South Africa is saddled with a problematically high wage bill for public servants, with most public servants in the top 30% of earners in the country‚ says the Budget Review.

The high wage bill is the consequence of large adjustments to salaries and wages made between 2006 and 2010‚ which raised personnel costs in perpetuity with little prospect of changing this structural balance.

Personnel costs now make up 35.8% of government spending.

Documents show the total amount paid to compensate government employees is set to rise from R445-billion this year to R539-billion in 2018.

Between 2006 and 2009 the national and provincial salary bill rose by 17%. In municipalities it was more dramatic. Between 2007 and 2010 total local government spending on personnel increased by 60% from R27.3-billion to R43.6-billion.

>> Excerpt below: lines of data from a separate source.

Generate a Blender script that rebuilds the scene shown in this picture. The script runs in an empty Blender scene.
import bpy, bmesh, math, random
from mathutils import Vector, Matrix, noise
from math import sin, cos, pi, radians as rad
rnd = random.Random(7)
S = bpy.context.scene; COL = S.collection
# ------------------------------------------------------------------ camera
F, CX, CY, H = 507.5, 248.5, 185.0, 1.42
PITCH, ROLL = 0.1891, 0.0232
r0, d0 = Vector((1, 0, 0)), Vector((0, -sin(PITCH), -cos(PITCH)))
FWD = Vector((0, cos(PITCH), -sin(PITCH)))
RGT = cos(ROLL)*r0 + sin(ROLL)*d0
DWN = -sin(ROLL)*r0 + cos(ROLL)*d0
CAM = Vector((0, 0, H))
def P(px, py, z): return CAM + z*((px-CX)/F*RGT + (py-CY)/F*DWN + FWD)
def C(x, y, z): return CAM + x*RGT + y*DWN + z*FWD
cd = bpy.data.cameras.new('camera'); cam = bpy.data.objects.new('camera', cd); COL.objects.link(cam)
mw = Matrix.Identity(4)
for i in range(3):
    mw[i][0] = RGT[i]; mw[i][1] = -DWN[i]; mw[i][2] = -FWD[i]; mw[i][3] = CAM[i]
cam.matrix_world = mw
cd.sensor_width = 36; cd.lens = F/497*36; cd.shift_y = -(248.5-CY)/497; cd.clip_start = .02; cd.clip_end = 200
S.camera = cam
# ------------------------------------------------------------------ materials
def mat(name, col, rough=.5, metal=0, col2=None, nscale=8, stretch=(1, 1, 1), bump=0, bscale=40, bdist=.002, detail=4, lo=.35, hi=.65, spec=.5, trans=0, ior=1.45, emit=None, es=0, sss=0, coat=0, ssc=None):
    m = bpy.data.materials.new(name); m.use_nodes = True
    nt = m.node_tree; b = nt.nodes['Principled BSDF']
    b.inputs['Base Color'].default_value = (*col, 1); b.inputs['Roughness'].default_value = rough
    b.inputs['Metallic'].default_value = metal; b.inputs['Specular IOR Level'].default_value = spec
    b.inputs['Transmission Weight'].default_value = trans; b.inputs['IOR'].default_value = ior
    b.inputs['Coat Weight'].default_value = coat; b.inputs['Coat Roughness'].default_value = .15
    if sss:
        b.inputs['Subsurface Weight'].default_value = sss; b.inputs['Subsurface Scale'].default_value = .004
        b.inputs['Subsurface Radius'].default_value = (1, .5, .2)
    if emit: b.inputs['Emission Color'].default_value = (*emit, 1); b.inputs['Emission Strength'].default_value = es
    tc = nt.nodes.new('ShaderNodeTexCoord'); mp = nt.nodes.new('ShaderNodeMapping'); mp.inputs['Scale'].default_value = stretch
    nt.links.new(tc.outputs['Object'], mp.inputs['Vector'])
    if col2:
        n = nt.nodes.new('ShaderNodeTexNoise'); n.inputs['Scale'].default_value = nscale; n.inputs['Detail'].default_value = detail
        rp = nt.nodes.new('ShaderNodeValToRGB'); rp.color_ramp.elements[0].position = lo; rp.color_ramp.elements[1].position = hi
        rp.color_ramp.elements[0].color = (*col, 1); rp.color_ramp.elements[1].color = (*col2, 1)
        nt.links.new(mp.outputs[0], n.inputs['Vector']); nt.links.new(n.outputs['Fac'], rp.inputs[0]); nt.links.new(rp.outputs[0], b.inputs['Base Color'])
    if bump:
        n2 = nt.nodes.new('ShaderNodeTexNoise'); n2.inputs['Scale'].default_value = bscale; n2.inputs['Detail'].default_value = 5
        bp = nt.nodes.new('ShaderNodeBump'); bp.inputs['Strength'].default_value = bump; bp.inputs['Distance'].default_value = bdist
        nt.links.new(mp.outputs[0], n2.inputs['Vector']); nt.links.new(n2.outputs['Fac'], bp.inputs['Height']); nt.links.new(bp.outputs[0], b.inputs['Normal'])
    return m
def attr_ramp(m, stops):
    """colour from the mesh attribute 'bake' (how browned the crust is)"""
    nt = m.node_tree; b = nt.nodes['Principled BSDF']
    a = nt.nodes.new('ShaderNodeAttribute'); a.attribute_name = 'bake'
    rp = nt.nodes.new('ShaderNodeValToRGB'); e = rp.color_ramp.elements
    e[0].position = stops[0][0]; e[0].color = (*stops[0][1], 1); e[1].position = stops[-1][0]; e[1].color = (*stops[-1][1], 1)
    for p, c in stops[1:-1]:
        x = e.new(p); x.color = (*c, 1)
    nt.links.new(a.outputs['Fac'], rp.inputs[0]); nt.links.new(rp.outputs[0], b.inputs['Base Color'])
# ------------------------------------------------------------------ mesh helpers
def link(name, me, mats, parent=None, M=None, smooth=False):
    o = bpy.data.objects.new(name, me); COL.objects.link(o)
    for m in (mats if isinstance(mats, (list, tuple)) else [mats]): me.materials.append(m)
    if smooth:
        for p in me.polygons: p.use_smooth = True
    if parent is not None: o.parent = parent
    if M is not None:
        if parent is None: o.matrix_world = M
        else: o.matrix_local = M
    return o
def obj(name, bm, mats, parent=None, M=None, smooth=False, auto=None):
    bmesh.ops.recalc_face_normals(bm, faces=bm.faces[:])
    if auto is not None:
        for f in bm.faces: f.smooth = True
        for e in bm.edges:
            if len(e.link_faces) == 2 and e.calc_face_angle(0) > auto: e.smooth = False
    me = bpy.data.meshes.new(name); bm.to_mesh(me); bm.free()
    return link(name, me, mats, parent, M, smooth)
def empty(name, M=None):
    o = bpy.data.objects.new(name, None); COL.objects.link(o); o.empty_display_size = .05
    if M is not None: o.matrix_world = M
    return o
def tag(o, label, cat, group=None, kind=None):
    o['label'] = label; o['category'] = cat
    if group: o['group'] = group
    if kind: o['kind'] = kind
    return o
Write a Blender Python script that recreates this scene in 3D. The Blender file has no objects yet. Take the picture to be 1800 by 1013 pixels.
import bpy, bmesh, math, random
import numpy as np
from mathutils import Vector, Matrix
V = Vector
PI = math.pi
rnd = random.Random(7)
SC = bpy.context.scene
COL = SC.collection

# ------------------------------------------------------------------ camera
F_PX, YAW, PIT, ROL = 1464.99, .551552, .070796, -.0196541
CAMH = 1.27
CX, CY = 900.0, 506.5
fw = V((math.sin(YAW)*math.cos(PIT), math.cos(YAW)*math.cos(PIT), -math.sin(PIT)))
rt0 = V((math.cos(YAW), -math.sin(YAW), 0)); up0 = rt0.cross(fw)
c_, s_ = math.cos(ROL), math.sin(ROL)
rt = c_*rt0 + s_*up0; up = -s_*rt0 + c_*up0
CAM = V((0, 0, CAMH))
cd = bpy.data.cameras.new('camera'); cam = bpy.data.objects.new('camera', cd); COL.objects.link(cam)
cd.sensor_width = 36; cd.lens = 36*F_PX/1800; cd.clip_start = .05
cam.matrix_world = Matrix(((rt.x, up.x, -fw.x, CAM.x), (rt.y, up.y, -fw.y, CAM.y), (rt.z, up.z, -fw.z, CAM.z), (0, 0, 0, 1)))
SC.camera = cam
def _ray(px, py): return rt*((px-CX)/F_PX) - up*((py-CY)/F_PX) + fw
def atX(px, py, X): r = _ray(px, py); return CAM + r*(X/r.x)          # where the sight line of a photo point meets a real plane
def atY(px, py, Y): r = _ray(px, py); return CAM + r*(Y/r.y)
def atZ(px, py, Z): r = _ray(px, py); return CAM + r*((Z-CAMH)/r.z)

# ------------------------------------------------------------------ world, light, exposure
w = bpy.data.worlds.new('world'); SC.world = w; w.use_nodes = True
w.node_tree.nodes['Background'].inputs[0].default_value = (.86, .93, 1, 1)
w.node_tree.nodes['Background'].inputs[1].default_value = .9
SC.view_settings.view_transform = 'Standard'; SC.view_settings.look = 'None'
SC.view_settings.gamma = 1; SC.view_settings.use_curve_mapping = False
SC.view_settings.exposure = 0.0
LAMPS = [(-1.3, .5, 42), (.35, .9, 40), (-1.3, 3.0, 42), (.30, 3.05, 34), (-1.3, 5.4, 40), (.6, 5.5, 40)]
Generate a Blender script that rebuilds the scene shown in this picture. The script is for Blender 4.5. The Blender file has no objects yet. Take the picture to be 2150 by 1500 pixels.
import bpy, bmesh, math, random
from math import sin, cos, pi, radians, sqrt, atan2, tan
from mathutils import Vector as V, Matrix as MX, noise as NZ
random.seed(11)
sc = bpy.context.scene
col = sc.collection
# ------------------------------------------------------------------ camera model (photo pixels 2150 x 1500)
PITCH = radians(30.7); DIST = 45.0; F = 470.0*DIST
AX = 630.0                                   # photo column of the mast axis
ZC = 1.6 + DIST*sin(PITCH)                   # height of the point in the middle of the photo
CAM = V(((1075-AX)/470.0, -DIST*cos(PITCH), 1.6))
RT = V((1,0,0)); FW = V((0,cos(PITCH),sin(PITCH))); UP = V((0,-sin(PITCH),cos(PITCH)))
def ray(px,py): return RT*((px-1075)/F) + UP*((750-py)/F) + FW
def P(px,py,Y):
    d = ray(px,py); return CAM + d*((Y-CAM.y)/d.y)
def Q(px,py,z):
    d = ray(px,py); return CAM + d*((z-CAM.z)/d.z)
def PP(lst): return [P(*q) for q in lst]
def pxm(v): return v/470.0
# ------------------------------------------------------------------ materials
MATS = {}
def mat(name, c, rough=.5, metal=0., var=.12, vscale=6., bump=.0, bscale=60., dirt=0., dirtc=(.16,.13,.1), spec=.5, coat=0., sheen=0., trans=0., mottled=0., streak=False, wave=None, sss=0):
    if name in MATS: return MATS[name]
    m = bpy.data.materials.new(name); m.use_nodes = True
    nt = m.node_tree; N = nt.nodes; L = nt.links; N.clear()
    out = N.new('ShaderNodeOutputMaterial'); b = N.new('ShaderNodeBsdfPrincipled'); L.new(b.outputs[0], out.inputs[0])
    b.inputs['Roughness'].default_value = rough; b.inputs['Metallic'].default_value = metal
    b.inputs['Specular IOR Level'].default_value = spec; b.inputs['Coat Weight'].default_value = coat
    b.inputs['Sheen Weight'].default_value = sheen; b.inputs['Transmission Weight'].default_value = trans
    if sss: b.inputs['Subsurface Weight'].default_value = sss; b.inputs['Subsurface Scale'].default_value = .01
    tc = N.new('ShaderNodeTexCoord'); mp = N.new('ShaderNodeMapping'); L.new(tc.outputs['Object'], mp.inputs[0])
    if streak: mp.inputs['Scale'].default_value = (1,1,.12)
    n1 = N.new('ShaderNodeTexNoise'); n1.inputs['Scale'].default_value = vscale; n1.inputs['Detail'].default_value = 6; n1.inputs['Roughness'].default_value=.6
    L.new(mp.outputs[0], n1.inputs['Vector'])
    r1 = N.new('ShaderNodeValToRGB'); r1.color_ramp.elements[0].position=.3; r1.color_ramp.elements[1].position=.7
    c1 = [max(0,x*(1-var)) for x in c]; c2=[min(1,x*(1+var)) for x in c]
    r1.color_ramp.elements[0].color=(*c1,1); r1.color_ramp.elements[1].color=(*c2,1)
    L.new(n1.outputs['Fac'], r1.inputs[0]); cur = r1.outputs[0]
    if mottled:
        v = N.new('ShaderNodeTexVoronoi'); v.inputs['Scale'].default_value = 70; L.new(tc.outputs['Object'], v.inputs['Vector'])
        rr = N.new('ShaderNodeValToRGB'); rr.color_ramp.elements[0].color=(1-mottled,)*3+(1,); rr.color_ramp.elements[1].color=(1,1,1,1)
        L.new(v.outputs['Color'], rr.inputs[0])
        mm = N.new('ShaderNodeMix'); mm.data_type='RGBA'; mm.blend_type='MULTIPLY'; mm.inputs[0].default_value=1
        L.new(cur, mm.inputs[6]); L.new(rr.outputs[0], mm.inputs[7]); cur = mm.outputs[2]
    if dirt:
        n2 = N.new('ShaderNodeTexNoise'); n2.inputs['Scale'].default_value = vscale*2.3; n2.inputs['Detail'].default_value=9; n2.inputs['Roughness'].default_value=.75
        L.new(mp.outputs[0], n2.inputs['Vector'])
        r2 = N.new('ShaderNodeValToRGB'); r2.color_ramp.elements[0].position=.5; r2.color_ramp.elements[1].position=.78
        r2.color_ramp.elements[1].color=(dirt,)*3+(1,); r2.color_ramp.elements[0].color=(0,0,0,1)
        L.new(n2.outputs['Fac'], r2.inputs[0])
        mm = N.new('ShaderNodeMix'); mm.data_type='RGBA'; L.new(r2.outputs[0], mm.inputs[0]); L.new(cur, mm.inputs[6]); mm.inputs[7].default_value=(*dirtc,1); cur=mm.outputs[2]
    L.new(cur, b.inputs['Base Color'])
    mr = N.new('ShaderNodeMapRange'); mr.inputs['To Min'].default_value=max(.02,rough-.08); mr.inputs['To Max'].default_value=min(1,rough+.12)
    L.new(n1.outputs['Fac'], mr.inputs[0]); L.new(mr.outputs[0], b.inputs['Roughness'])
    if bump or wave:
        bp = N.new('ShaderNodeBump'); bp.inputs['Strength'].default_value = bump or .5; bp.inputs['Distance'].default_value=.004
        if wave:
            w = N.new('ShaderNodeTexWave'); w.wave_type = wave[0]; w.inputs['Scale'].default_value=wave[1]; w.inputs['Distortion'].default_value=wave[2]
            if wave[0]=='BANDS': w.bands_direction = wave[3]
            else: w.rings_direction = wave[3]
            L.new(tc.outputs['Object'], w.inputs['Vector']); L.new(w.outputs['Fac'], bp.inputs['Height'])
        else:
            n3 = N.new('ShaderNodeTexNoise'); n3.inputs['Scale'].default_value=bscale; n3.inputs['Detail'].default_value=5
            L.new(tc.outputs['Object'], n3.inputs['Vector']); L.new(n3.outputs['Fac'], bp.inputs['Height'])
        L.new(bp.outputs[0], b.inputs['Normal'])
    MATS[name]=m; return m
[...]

Finance Minister Nhlanhla Nene described the wage bill as “a concerning matter” but said in a briefing to journalists he hoped lower than expected inflation over the medium term would help the government and unions reach an affordable settlement.

The government has budgeted for a cost-of-living wage increase of 6.6% while the opening demand of unions is 15%.

Inflation over the three-year period is between 4.3% and 5.9%.

Nene has in the past said wage increases should not go more than 1% above inflation.

Anything higher than that would mean government would have to “reduce capital expenditure‚ introduce more stringent controls on public employment or find ways to curtail expenditure on other critical priorities”.

Credit rating agencies and analysts believe public sector wages pose a key risk to state finances and will have a keen eye on the wage settlement this year. Negotiations are under way with the aim of reaching finality by April.

In the longer term Treasury wants greater control over personnel costs in state departments and a bigger say over appointments and benefits.

The Budget Review notes “over the past decade‚ public sector unit labour costs have increased by more than 80% in real terms‚ with an average annual growth rate of more than 6% above inflation”.